Seriously, this movie is brimming with sprawling earnestness meant to cover the narrative shortcomings. This is a simple tale that could have suckered the audience in with its framework to showcase complex characters and their personal interactions, like a Million Dollar Baby, but even though An Unfinished Life is simplistic it still manages to beat you over the head. Every line of significance is underlined so you get it. It’s like director Lasse Hallstrom was making a seething parody of these overarching, small-town, large cast, homesy feel-good flicks he’s specialized in for a decade.

The acting is all fine. Redford is fun to watch and get his Jeremiah Johnson back on. Lopez makes you forget how much you hate her in other movies. Freeman is settling into a weird groove as a disfigured narrator. The acting of the ensemble really isn’t the issue with An Unfinished Life.

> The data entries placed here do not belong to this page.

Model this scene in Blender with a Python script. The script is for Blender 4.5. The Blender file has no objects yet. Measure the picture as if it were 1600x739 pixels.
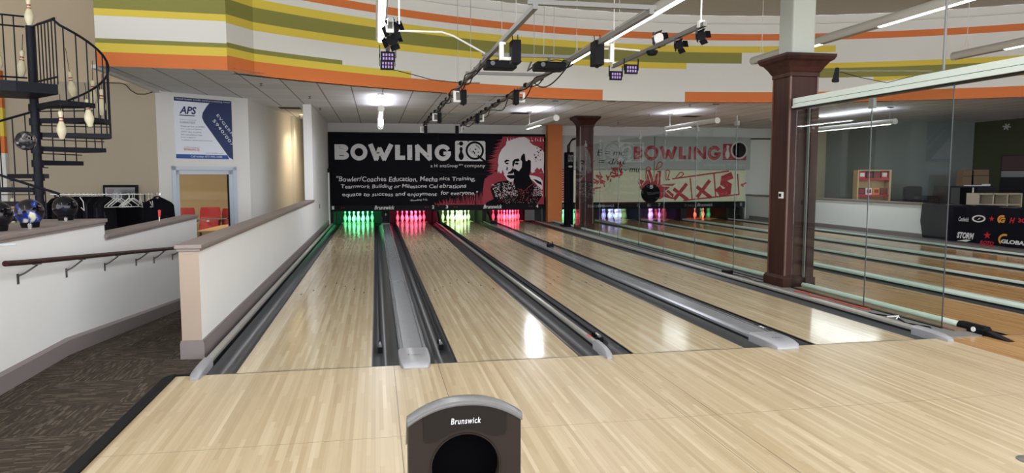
import bpy, bmesh, math, random
from mathutils import Vector, Matrix
random.seed(7)
C = bpy.context.scene.collection
S = bpy.context.scene
PI = math.pi

# ------------------------------------------------------------------ camera, world, exposure
cam_d = bpy.data.cameras.new('camera'); cam = bpy.data.objects.new('camera', cam_d); C.objects.link(cam)
cam.location = (0, -5.853, 1.577)
cam.rotation_euler = (math.radians(90 - 4.9085), 0, math.radians(-10.9056))
cam_d.sensor_fit = 'HORIZONTAL'; cam_d.sensor_width = 36; cam_d.lens = 36 * 1103.2 / 1600
cam_d.clip_start = 0.05; cam_d.clip_end = 200
S.camera = cam
S.view_settings.view_transform = 'Standard'; S.view_settings.look = 'None'
S.view_settings.gamma = 1; S.view_settings.use_curve_mapping = False
S.view_settings.exposure = 0.0
w = bpy.data.worlds.new('world'); S.world = w; w.use_nodes = True
w.node_tree.nodes['Background'].inputs[0].default_value = (0.94, 0.97, 1.0, 1)
w.node_tree.nodes['Background'].inputs[1].default_value = 4.6
TUBE_WATT = 6.0      # per metre of hall lamp
DROP_WATT = 38.0       # per metre of lamp under the low ceiling
PIT_WATT = 21.0

def light_area(name, loc, sx, sy, watt, col=(0.93, 0.96, 1.0), rot=(0, 0, 0), parent=None, spread=180):
    d = bpy.data.lights.new(name, 'AREA'); d.shape = 'RECTANGLE'; d.size = sx; d.size_y = sy
    d.energy = watt; d.color = col; d.spread = math.radians(spread)
    o = bpy.data.objects.new(name, d); C.objects.link(o); o.location = loc; o.rotation_euler = rot
    if parent:
        o.parent = parent; o.location = Vector(loc) - parent.location
    return o

# ------------------------------------------------------------------ materials
def srgb(r, g, b):
    f = lambda c: (c / 255 / 12.92) if c / 255 <= 0.04045 else ((c / 255 + 0.055) / 1.055) ** 2.4
    return (f(r), f(g), f(b), 1)
def mat(name, col, rough=0.6, metal=0.0, emit=None, es=1.0, coat=0.0, noise=0.0, nscale=6.0, bump=0.0, spec=0.5):
    m = bpy.data.materials.new(name); m.use_nodes = True; nt = m.node_tree; b = nt.nodes['Principled BSDF']
    b.inputs['Base Color'].default_value = col; b.inputs['Roughness'].default_value = rough
    b.inputs['Metallic'].default_value = metal; b.inputs['Coat Weight'].default_value = coat
    b.inputs['Specular IOR Level'].default_value = spec
    if emit:
        b.inputs['Emission Color'].default_value = emit; b.inputs['Emission Strength'].default_value = es
    if noise or bump:
        tc = nt.nodes.new('ShaderNodeTexCoord'); n = nt.nodes.new('ShaderNodeTexNoise')
        n.inputs['Scale'].default_value = nscale; n.inputs['Detail'].default_value = 5
        nt.links.new(tc.outputs['Object'], n.inputs['Vector'])
        if noise:
            mr = nt.nodes.new('ShaderNodeMapRange'); mr.inputs[3].default_value = 1 - noise; mr.inputs[4].default_value = 1 + noise
            nt.links.new(n.outputs['Fac'], mr.inputs[0])
            mx = nt.nodes.new('ShaderNodeVectorMath'); mx.operation = 'SCALE'; mx.inputs[0].default_value = col[:3]
            nt.links.new(mr.outputs[0], mx.inputs['Scale']); nt.links.new(mx.outputs[0], b.inputs['Base Color'])
        if bump:
            bp = nt.nodes.new('ShaderNodeBump'); bp.inputs['Strength'].default_value = bump; bp.inputs['Distance'].default_value = 0.01
            nt.links.new(n.outputs['Fac'], bp.inputs['Height']); nt.links.new(bp.outputs[0], b.inputs['Normal'])
    return m
class NG:
    """small node writer"""
    def __init__(s, name):
        s.m = bpy.data.materials.new(name); s.m.use_nodes = True; s.nt = s.m.node_tree; s.b = s.nt.nodes['Principled BSDF']
        s.pos = s.nt.nodes.new('ShaderNodeNewGeometry').outputs['Position']
        sp = s.nt.nodes.new('ShaderNodeSeparateXYZ'); s.nt.links.new(s.pos, sp.inputs[0]); s.x, s.y, s.z = sp.outputs
    def math(s, op, a, b=None, c=None):
        n = s.nt.nodes.new('ShaderNodeMath'); n.operation = op
        for i, v in enumerate((a, b, c)):
            if v is None: continue
            if isinstance(v, (int, float)): n.inputs[i].default_value = v
            else: s.nt.links.new(v, n.inputs[i])
        return n.outputs[0]
    def white(s, a, b=None):
        n = s.nt.nodes.new('ShaderNodeTexWhiteNoise')
        if b is None:
            n.noise_dimensions = '1D'; s.nt.links.new(a, n.inputs['W'])
        else:
            n.noise_dimensions = '2D'; c = s.nt.nodes.new('ShaderNodeCombineXYZ'); s.nt.links.new(a, c.inputs[0]); s.nt.links.new(b, c.inputs[1])
            s.nt.links.new(c.outputs[0], n.inputs['Vector'])
        return n.outputs['Value']
    def noise(s, scale, vec=None, detail=4, stretch=None):
        n = s.nt.nodes.new('ShaderNodeTexNoise'); n.inputs['Scale'].default_value = scale; n.inputs['Detail'].default_value = detail
        v = vec or s.pos
        if stretch:
            mp = s.nt.nodes.new('ShaderNodeVectorMath'); mp.operation = 'MULTIPLY'; mp.inputs[1].default_value = stretch
            s.nt.links.new(v, mp.inputs[0]); v = mp.outputs[0]
        s.nt.links.new(v, n.inputs['Vector']); return n.outputs['Fac']
    def ramp(s, fac, stops):
        n = s.nt.nodes.new('ShaderNodeValToRGB'); e = n.color_ramp.elements
        while len(e) < len(stops): e.new(0.5)
        for i, (p, c) in enumerate(stops): e[i].position = p; e[i].color = c
        s.nt.links.new(fac, n.inputs[0]); return n.outputs[0]
    def mix(s, fac, a, b):
        n = s.nt.nodes.new('ShaderNodeMix'); n.data_type = 'RGBA'
        for i, v in ((0, fac), (6, a), (7, b)):
            if isinstance(v, (int, float)): n.inputs[i].default_value = v
            elif isinstance(v, tuple): n.inputs[i].default_value = v
            else: s.nt.links.new(v, n.inputs[i])
        return n.outputs[2]
    def set(s, sock, v):
        if isinstance(v, (int, float, tuple)): s.b.inputs[sock].default_value = v
        else: s.nt.links.new(v, s.b.inputs[sock])
    def bump(s, h, strength, dist=0.01):
        n = s.nt.nodes.new('ShaderNodeBump'); n.inputs['Strength'].default_value = strength; n.inputs['Distance'].default_value = dist
        s.nt.links.new(h, n.inputs['Height']); s.nt.links.new(n.outputs[0], s.b.inputs['Normal'])

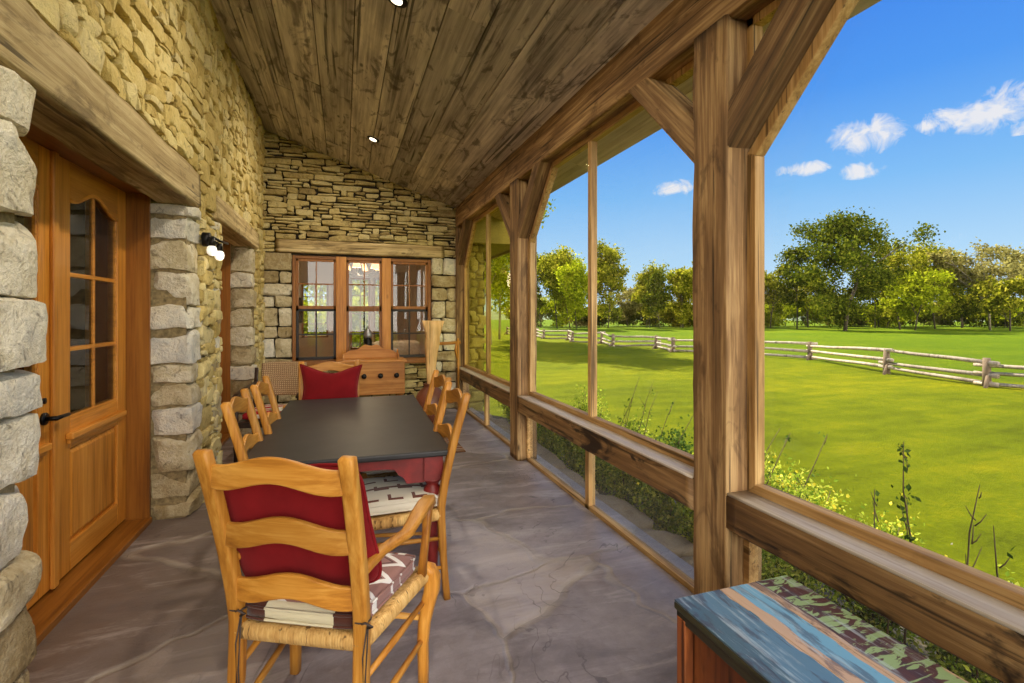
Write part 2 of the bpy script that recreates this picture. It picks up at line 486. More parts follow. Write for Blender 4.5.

Despite all its earnest intentions and lush scenery, An Unfinished Life is too much melodrama squeezed into such a small space. It’s an old fashioned tale that feels too convenient, too simplistic, too perfunctory, and too unhappy with being any of those things. This feels like a Hallmark card turned into a movie by someone who has no grasp for human emotion. Everything is shouted when it needs to be a whisper and explained when it needs to just be experienced. And yet there will be an audience for this slow burn small-town tale of forgiveness and accountability. It may please people immensely, but I prefer a little subtlety to my drama. I won’t say the film is bad but I’ll never say An Unfinished Life is particularly good, even as melodrama.